The White House's delusions about Venezuelan oil and other resources no longer seem to be sufficiently camouflaged. The supposed war on drug trafficking is a mask that has long since fallen. However, the aggression is now in its 25th week, and one after another, its hegemonic intentions are being revealed.
Not content with recently stealing a very important asset of the South American nation's energy heritage, Citgo, using fraudulent judicial mechanisms, or with capturing a Venezuelan oil tanker in the Caribbean Sea last week, yesterday U.S. President Donald Trump announced on Truth Social that he was ordering "the total and complete blockade of all sanctioned oil tankers entering and leaving Venezuela."
That nation "is completely surrounded by the largest Navy ever assembled in the history of South America," said the U.S. president, continuing his blackmail: "It will only grow, and the impact on them will be like nothing they have ever seen before, until they return to the United States all the oil, land, and other assets they previously stole from us."

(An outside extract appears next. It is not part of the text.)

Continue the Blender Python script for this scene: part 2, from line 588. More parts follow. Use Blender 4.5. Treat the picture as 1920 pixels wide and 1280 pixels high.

The Bolivarian government emphasized in a statement that this is a "grotesque, reckless, and serious threat" against the integrity and sovereign rights of the Republic, which violates international law, free trade, and free navigation.
The Republican assumes that the oil, land, and mineral wealth of the Bolivarian homeland "are his property," the document states, while emphasizing, as Washington's true aspiration, the usurpation of those resources through "gigantic campaigns of lies and manipulation."
The president also lashed out at migrants—another of his fashionable whims—by asserting that "the foreigners and criminals that the Maduro regime has sent to the United States during the weak and inept Biden administration are being returned at a rapid pace." This is unequivocal proof that the imperialist psychological warfare aims to subdue the Venezuelan decision-making force, the people.
On the other hand, let us remember that there is currently a $50 million bounty on the head of Venezuelan President Nicolás Maduro, as he has been accused of leading the non-existent Cartel of the Suns.
Thus, the escalation in pressure to destabilize the people includes, in addition to slander and military aggression, maritime piracy, because aerial piracy has already been used previously. Trump's chief of staff, Susie Wiles, made this clear in an interview with Vanity Fair: "He wants to keep flying ships until Maduro surrenders."
These actions are part of the regime change strategy necessary to not only subdue Venezuela, but also the nations in the area that oppose his illegal interventionism and defend sovereignty and self-determination as their banners.